WORK REQUIRED → Nothing but the lines from the one containing "('dark tree filling" through the last line should be written out, please, exactly as they stand.

SUPPLIED INFORMATION →
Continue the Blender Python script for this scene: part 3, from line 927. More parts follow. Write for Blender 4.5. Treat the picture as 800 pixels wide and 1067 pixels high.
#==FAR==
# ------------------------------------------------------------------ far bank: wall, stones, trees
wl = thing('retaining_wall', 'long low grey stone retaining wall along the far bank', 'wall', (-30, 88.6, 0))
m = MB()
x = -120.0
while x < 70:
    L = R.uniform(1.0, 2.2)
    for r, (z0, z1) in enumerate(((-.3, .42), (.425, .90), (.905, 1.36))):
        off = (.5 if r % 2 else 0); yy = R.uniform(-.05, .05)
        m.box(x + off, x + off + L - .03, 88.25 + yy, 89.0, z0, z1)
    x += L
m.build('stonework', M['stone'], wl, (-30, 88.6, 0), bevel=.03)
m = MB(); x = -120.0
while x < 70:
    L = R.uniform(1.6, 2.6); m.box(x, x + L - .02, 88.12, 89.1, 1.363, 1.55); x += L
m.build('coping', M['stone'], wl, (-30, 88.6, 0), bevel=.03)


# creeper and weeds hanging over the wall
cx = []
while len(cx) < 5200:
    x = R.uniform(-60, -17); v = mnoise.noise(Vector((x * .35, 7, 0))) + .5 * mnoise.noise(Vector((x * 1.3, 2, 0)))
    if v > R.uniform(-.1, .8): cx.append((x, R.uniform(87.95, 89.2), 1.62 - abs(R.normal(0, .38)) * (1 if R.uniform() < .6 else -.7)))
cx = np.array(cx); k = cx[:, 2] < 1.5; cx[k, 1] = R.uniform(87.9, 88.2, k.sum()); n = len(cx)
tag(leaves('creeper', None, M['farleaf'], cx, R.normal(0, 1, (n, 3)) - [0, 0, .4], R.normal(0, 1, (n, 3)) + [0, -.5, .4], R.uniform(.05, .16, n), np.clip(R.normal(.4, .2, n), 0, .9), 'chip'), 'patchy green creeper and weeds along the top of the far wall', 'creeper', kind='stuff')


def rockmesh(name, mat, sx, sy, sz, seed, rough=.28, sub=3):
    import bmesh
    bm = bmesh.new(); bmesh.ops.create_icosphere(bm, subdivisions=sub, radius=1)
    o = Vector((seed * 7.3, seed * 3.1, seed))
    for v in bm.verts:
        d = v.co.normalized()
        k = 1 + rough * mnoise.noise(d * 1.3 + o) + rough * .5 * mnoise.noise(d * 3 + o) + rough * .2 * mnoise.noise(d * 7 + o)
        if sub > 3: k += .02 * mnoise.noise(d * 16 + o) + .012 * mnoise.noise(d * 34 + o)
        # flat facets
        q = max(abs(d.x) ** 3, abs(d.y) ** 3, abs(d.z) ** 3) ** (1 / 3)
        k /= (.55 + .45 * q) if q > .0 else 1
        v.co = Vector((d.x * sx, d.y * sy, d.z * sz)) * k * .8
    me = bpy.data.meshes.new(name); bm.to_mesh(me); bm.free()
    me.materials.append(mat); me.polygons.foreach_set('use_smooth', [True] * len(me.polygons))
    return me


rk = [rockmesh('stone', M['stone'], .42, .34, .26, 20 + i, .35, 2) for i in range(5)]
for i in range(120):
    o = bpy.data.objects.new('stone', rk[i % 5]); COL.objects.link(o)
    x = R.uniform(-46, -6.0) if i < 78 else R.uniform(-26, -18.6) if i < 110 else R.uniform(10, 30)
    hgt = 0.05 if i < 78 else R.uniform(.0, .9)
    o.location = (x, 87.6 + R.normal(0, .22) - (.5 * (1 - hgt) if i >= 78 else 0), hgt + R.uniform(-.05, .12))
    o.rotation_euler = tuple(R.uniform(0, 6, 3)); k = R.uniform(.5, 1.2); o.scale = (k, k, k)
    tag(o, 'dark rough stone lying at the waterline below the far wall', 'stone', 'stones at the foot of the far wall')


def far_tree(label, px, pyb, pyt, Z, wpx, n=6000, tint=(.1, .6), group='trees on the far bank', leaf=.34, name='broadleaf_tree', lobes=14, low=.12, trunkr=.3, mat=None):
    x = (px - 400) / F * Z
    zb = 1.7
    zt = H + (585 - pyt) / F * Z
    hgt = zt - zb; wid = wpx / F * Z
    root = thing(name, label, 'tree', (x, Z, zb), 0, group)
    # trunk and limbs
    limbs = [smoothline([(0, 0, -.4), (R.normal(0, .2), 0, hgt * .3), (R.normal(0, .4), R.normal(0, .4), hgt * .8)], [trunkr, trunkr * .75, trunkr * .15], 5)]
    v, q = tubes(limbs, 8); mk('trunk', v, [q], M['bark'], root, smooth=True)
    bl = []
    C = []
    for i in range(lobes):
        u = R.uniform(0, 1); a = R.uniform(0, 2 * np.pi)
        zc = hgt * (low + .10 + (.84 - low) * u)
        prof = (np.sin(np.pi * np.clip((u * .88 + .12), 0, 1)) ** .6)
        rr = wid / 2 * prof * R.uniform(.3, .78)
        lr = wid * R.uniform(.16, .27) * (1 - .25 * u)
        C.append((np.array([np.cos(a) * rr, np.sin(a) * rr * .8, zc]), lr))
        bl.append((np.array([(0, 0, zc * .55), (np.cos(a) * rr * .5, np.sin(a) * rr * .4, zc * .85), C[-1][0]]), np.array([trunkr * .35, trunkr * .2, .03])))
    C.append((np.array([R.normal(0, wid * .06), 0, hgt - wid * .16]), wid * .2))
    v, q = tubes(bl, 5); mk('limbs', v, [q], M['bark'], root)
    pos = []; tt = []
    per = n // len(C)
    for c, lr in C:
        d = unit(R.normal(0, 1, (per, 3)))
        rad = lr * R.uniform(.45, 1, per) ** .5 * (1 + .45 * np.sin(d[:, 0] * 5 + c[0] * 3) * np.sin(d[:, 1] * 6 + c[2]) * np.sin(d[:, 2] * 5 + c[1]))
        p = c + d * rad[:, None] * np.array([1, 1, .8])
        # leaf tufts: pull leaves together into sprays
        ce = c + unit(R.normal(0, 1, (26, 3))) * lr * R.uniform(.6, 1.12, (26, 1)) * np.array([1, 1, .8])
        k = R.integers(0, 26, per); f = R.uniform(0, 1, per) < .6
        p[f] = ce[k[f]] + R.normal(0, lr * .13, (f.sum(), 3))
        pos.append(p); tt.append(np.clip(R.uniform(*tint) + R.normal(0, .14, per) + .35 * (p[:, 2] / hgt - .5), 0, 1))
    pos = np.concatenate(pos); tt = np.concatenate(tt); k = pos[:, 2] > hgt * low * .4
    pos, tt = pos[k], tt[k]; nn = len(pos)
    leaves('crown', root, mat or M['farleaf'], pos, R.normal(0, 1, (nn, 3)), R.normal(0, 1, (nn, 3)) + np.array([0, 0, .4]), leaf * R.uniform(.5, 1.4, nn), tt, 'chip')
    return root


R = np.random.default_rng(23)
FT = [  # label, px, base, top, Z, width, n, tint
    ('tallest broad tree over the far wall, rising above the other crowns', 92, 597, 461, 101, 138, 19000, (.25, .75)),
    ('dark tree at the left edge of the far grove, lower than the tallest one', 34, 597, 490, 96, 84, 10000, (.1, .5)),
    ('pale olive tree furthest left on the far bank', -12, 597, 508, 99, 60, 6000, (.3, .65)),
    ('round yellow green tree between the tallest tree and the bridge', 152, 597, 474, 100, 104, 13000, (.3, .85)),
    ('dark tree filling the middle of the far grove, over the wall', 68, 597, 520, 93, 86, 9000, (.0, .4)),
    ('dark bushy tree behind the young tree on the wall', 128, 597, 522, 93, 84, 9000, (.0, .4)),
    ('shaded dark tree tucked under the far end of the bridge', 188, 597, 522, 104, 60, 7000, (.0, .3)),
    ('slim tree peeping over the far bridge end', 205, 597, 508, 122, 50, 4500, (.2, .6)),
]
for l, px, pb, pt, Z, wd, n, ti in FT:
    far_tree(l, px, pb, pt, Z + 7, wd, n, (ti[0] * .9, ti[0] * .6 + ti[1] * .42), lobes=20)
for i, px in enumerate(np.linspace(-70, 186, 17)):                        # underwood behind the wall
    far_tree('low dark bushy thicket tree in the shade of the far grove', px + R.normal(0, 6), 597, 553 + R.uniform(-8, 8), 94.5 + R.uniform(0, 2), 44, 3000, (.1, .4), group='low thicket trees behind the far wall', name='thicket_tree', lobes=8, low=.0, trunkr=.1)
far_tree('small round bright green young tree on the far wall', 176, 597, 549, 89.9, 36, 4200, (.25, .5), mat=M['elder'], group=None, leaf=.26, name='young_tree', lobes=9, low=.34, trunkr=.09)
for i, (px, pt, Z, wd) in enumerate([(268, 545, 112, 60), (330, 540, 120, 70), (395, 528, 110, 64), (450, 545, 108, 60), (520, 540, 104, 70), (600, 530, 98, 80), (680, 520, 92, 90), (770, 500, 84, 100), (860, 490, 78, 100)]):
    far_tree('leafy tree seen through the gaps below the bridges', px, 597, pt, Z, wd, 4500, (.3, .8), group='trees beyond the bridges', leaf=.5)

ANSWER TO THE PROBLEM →
    ('dark tree filling the middle of the far grove, over the wall', 68, 597, 520, 93, 86, 9000, (.0, .4)),
    ('dark bushy tree behind the young tree on the wall', 128, 597, 522, 93, 84, 9000, (.0, .4)),
    ('shaded dark tree tucked under the far end of the bridge', 188, 597, 522, 104, 60, 7000, (.0, .3)),
    ('slim tree peeping over the far bridge end', 205, 597, 508, 122, 50, 4500, (.2, .6)),
]
for l, px, pb, pt, Z, wd, n, ti in FT:
    far_tree(l, px, pb, pt, Z + 7, wd, n, (ti[0] * .9, ti[0] * .6 + ti[1] * .42), lobes=20)
for i, px in enumerate(np.linspace(-70, 186, 17)):                        # underwood behind the wall
    far_tree('low dark bushy thicket tree in the shade of the far grove', px + R.normal(0, 6), 597, 553 + R.uniform(-8, 8), 94.5 + R.uniform(0, 2), 44, 3000, (.1, .4), group='low thicket trees behind the far wall', name='thicket_tree', lobes=8, low=.0, trunkr=.1)
far_tree('small round bright green young tree on the far wall', 176, 597, 549, 89.9, 36, 4200, (.25, .5), mat=M['elder'], group=None, leaf=.26, name='young_tree', lobes=9, low=.34, trunkr=.09)
for i, (px, pt, Z, wd) in enumerate([(268, 545, 112, 60), (330, 540, 120, 70), (395, 528, 110, 64), (450, 545, 108, 60), (520, 540, 104, 70), (600, 530, 98, 80), (680, 520, 92, 90), (770, 500, 84, 100), (860, 490, 78, 100)]):
    far_tree('leafy tree seen through the gaps below the bridges', px, 597, pt, Z, wd, 4500, (.3, .8), group='trees beyond the bridges', leaf=.5)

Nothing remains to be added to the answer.